PROBLEM STATEMENT:
Repeat all the material exactly; pictures stay out of your copy.

§ §

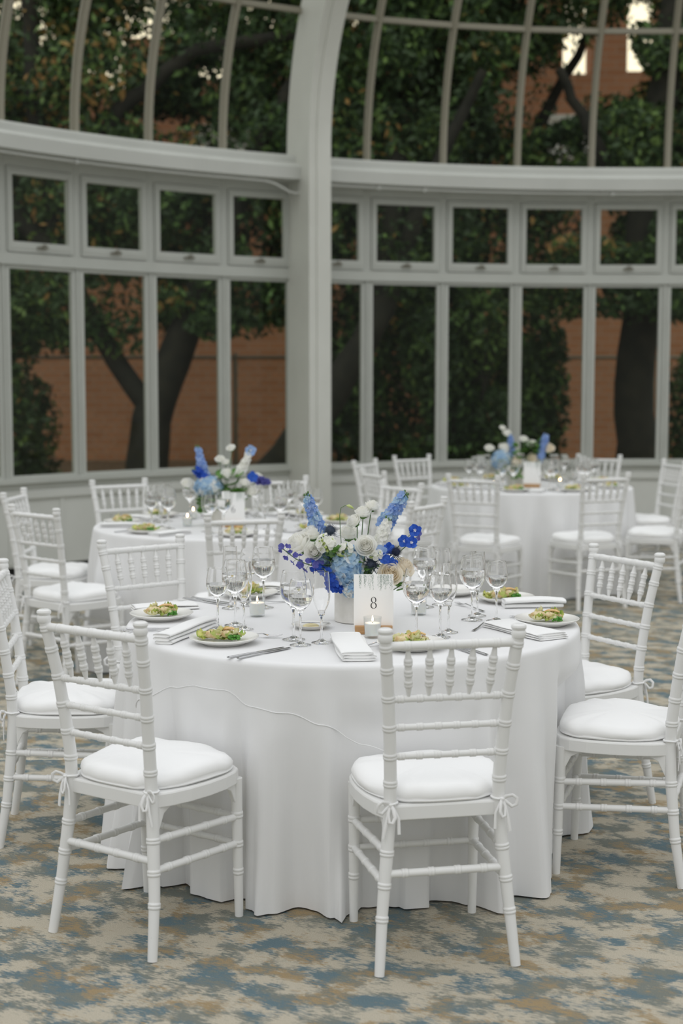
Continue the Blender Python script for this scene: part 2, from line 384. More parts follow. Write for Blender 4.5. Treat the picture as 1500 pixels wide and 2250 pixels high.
for bi in range(len(BND)-1):
    a0, a1 = BND[bi], BND[bi+1]
    mt, L = bay_mtx(a0, a1)
    isrib0 = abs(a0-RIBA) < .1; isrib1 = abs(a1-RIBA) < .1
    m0 = .075 if isrib0 else .018; m1 = .075 if isrib1 else .018
    # mullion at a0
    if not isrib0:
        ang = math.radians(a0); mm_ = Matrix.Translation(wpt(a0)) @ Matrix.Rotation(ang + PI/2, 4, 'Z')
        mb = MB(); mb.box(-.018, .018, -.06, .010, .797, 3.24, mm_); mb.box(-.009, .009, .010, .018, .797, 2.43, mm_)
        struct(bevel(weld(mb.build('trim_%d' % (60+bi), 'white_frame')), .003))
    # transom rail
    mb = MB(); mb.box(.0, L, -.06, .020, 2.44, 2.51, mt); mb.box(0, L, -.06, .030, 2.425, 2.44, mt)
    struct(weld(mb.build('trim_%d' % (80+bi), 'white_frame')))
    # lower fixed light
    nw += 1; W = thing('window_%d' % nw, None, None, wpt((a0+a1)/2, 0, .797)); del W['label'], W['category']; struct(W)
    inv = Matrix.Translation(-Vector(W.location))
    ml = inv @ mt
    mb = MB(); frame_box(mb, m0+.004, L-m1-.004, .797, 2.425, .033, -.030, .006, ml, .030, .014)
    bevel(weld(mb.build('window_frame', 'white_frame', W)), .003)
    mb = MB(); mb.box(m0+.02, L-m1-.02, -.012, -.007, .80, 2.41, ml); weld(mb.build('pane', 'pane', W))
    # upper awning sash
    nw += 1; W = thing('window_%d' % nw, None, None, wpt((a0+a1)/2, 0, 2.51)); del W['label'], W['category']; struct(W)
    inv = Matrix.Translation(-Vector(W.location)); ml = inv @ mt
    mb = MB(); frame_box(mb, m0+.002, L-m1-.002, 2.51, 3.24, .018, -.05, .008, ml, .08, .012)
    weld(mb.build('window_frame', 'white_frame', W))
    mb = MB(); frame_box(mb, m0+.024, L-m1-.024, 2.525, 3.155, .046, -.02, .022, ml, .055, .075)
    frame_box(mb, m0+.040, L-m1-.040, 2.55, 3.135, .026, .022, .026, ml, .03, .045)
    bevel(weld(mb.build('sash', 'white_frame', W)), .004)
    mb = MB(); mb.box(m0+.055, L-m1-.055, .004, .009, 2.58, 3.12, ml); weld(mb.build('pane', 'pane', W))
    mb = MB(); cx = L/2 + (m0-m1)/2
    mb.box(cx-.045, cx+.045,   .022, .032, 2.548, 2.568, ml); mb.tube([ml @ Vector((cx-.035, .055, 2.562)), ml @ Vector((cx, .066, 2.585)), ml @ Vector((cx+.04, .055, 2.560))], .007, 8)
    mb.tube([ml @ Vector((cx, .045, 2.56)), ml @ Vector((cx, .066, 2.585))], .008, 8)
    mb.build('latch', 'latch', W)
    # vault light: curved pane with horizontal glazing bars
    nw += 1; W = thing('window_%d' % nw, None, None, wpt((a0+a1)/2, 0, 3.475)); del W['label'], W['category']; struct(W)
    iv = Vector(W.location)
    mb = MB(); vs = []; NZ = 26; zs = [3.475 + 2.3*k/NZ for k in range(NZ+1)]
    for z in zs:
        for a in (a0, a1): vs.append(wpt(a, lean(z) + .0, z) - iv)
    mb.add(vs, [(2*k, 2*k+1, 2*k+3, 2*k+2) for k in range(NZ)], True); mb.build('pane', 'pane', W)
    for zz in (4.63, 5.5):
        mb = MB(); vs = []
        for a in (a0, a1):
            for dz, wi in ((-.022, -.02), (-.022, .03), (.022, .03), (.022, -.02)): vs.append(wpt(a, lean(zz)+wi, zz+dz) - iv)
        mb.add(vs, [(0,1,5,4),(1,2,6,5),(2,3,7,6),(3,0,4,7)], False); mb.build('glazing_bar', 'glazing_bar', W)
    if not isrib0:
        mb = MB(); vs = []
        ta = Vector((-math.sin(math.radians(a0)), math.cos(math.radians(a0)), 0))
        for z in zs:
            sl = (z-Z0)/max(.3, VR-lean(z)+.001) if z > Z0 else 0
            for (hw, wi) in ((.030, -.02), (.030, .008), (.017, .012), (.017, .045), (-.017, .045), (-.017, .012), (-.030, .008), (-.030, -.02)):
                n_ = Vector((1, sl)).normalized() if True else None
                vs.append(wpt(a0, lean(z) + wi*n_.x, z - wi*n_.y) + ta*hw)
        fs = [(k*8+j, k*8+(j+1) % 8, (k+1)*8+(j+1) % 8, (k+1)*8+j) for k in range(NZ) for j in range(8)]
        mb.add(vs, fs, False); struct(weld(mb.build('trim_%d' % (100+bi), 'glazing_bar')))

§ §

THE REPLY:
Continue the Blender Python script for this scene: part 2, from line 384. More parts follow. Write for Blender 4.5. Treat the picture as 1500 pixels wide and 2250 pixels high.
for bi in range(len(BND)-1):
    a0, a1 = BND[bi], BND[bi+1]
    mt, L = bay_mtx(a0, a1)
    isrib0 = abs(a0-RIBA) < .1; isrib1 = abs(a1-RIBA) < .1
    m0 = .075 if isrib0 else .018; m1 = .075 if isrib1 else .018
    # mullion at a0
    if not isrib0:
        ang = math.radians(a0); mm_ = Matrix.Translation(wpt(a0)) @ Matrix.Rotation(ang + PI/2, 4, 'Z')
        mb = MB(); mb.box(-.018, .018, -.06, .010, .797, 3.24, mm_); mb.box(-.009, .009, .010, .018, .797, 2.43, mm_)
        struct(bevel(weld(mb.build('trim_%d' % (60+bi), 'white_frame')), .003))
    # transom rail
    mb = MB(); mb.box(.0, L, -.06, .020, 2.44, 2.51, mt); mb.box(0, L, -.06, .030, 2.425, 2.44, mt)
    struct(weld(mb.build('trim_%d' % (80+bi), 'white_frame')))
    # lower fixed light
    nw += 1; W = thing('window_%d' % nw, None, None, wpt((a0+a1)/2, 0, .797)); del W['label'], W['category']; struct(W)
    inv = Matrix.Translation(-Vector(W.location))
    ml = inv @ mt
    mb = MB(); frame_box(mb, m0+.004, L-m1-.004, .797, 2.425, .033, -.030, .006, ml, .030, .014)
    bevel(weld(mb.build('window_frame', 'white_frame', W)), .003)
    mb = MB(); mb.box(m0+.02, L-m1-.02, -.012, -.007, .80, 2.41, ml); weld(mb.build('pane', 'pane', W))
    # upper awning sash
    nw += 1; W = thing('window_%d' % nw, None, None, wpt((a0+a1)/2, 0, 2.51)); del W['label'], W['category']; struct(W)
    inv = Matrix.Translation(-Vector(W.location)); ml = inv @ mt
    mb = MB(); frame_box(mb, m0+.002, L-m1-.002, 2.51, 3.24, .018, -.05, .008, ml, .08, .012)
    weld(mb.build('window_frame', 'white_frame', W))
    mb = MB(); frame_box(mb, m0+.024, L-m1-.024, 2.525, 3.155, .046, -.02, .022, ml, .055, .075)
    frame_box(mb, m0+.040, L-m1-.040, 2.55, 3.135, .026, .022, .026, ml, .03, .045)
    bevel(weld(mb.build('sash', 'white_frame', W)), .004)
    mb = MB(); mb.box(m0+.055, L-m1-.055, .004, .009, 2.58, 3.12, ml); weld(mb.build('pane', 'pane', W))
    mb = MB(); cx = L/2 + (m0-m1)/2
    mb.box(cx-.045, cx+.045,   .022, .032, 2.548, 2.568, ml); mb.tube([ml @ Vector((cx-.035, .055, 2.562)), ml @ Vector((cx, .066, 2.585)), ml @ Vector((cx+.04, .055, 2.560))], .007, 8)
    mb.tube([ml @ Vector((cx, .045, 2.56)), ml @ Vector((cx, .066, 2.585))], .008, 8)
    mb.build('latch', 'latch', W)
    # vault light: curved pane with horizontal glazing bars
    nw += 1; W = thing('window_%d' % nw, None, None, wpt((a0+a1)/2, 0, 3.475)); del W['label'], W['category']; struct(W)
    iv = Vector(W.location)
    mb = MB(); vs = []; NZ = 26; zs = [3.475 + 2.3*k/NZ for k in range(NZ+1)]
    for z in zs:
        for a in (a0, a1): vs.append(wpt(a, lean(z) + .0, z) - iv)
    mb.add(vs, [(2*k, 2*k+1, 2*k+3, 2*k+2) for k in range(NZ)], True); mb.build('pane', 'pane', W)
    for zz in (4.63, 5.5):
        mb = MB(); vs = []
        for a in (a0, a1):
            for dz, wi in ((-.022, -.02), (-.022, .03), (.022, .03), (.022, -.02)): vs.append(wpt(a, lean(zz)+wi, zz+dz) - iv)
        mb.add(vs, [(0,1,5,4),(1,2,6,5),(2,3,7,6),(3,0,4,7)], False); mb.build('glazing_bar', 'glazing_bar', W)
    if not isrib0:
        mb = MB(); vs = []
        ta = Vector((-math.sin(math.radians(a0)), math.cos(math.radians(a0)), 0))
        for z in zs:
            sl = (z-Z0)/max(.3, VR-lean(z)+.001) if z > Z0 else 0
            for (hw, wi) in ((.030, -.02), (.030, .008), (.017, .012), (.017, .045), (-.017, .045), (-.017, .012), (-.030, .008), (-.030, -.02)):
                n_ = Vector((1, sl)).normalized() if True else None
                vs.append(wpt(a0, lean(z) + wi*n_.x, z - wi*n_.y) + ta*hw)
        fs = [(k*8+j, k*8+(j+1) % 8, (k+1)*8+(j+1) % 8, (k+1)*8+j) for k in range(NZ) for j in range(8)]
        mb.add(vs, fs, False); struct(weld(mb.build('trim_%d' % (100+bi), 'glazing_bar')))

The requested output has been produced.